Tesla has already achieved huge success in China, with its Shanghai electric vehicles factory accounting for more than half of the company's global production in 2022. According to the plans Tesla announced on Sunday, the new battery factory would initially produce 10,000 Megapack units a year, equal to around 40 gigawatt hours of energy storage, and complement the huge existing Shanghai plant. With the new operation, Tesla hopes to take advantage of China's world-leading battery supply chain to increase output and lower the costs of its Megapack lithium-ion battery units to meet the rising global demand.

Yet such win-win business deals are a thorn in the eyes of ideologically-motivated US politicians, who see China as a strategic competitor to the US that must be countered by any means and on all fronts, be it economic, technological or military. Actually, the China select committee, which Republican House Speaker Kevin McCarthy created in January, takes it as its mission to "selectively decouple" the US and Chinese economies in strategic industries.

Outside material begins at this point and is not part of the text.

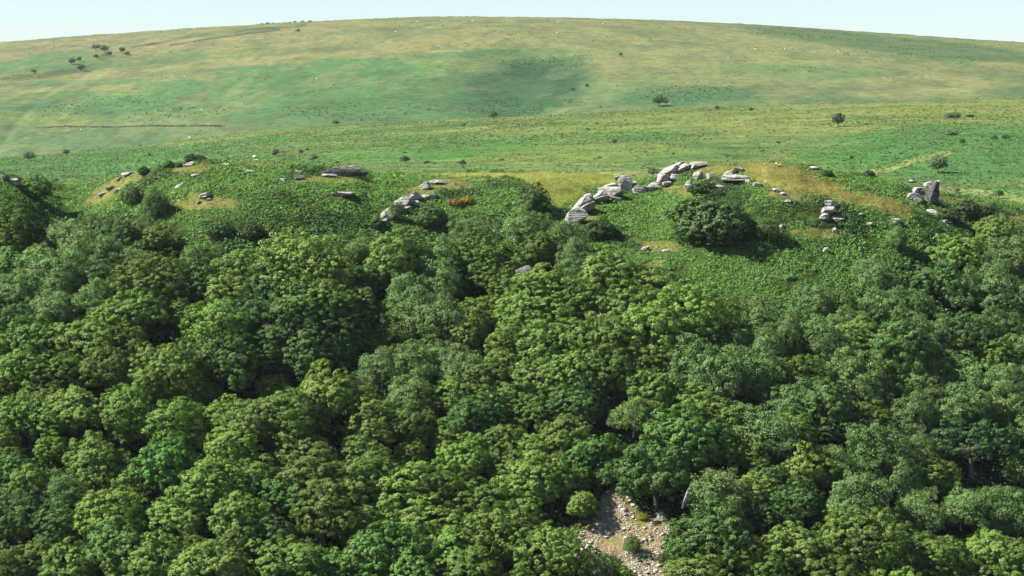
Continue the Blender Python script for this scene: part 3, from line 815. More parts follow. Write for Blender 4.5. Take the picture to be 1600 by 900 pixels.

For those US companies that refuse to comply with the decoupling demand, Gallagher said he could require their executives to testify if his investigation into their corporate ties with China were hampered. "If we reach roadblocks and we get to a point where lawyers are getting involved with answers, that's when you start to think about subpoenas," he said. Gallagher had already met last week in California with technology and entertainment companies including Apple, Google and Disney about their business dealings in China.

His unveiled threat cannot but remind people of the period of McCarthyism during the 1950s — only this time it is not Hollywood but the businesses that constitute the most vibrant part of the US economy today that are being targeted. As it did with Joe McCarthy, history will prove the absurdity of these US politicians and their decoupling attempts.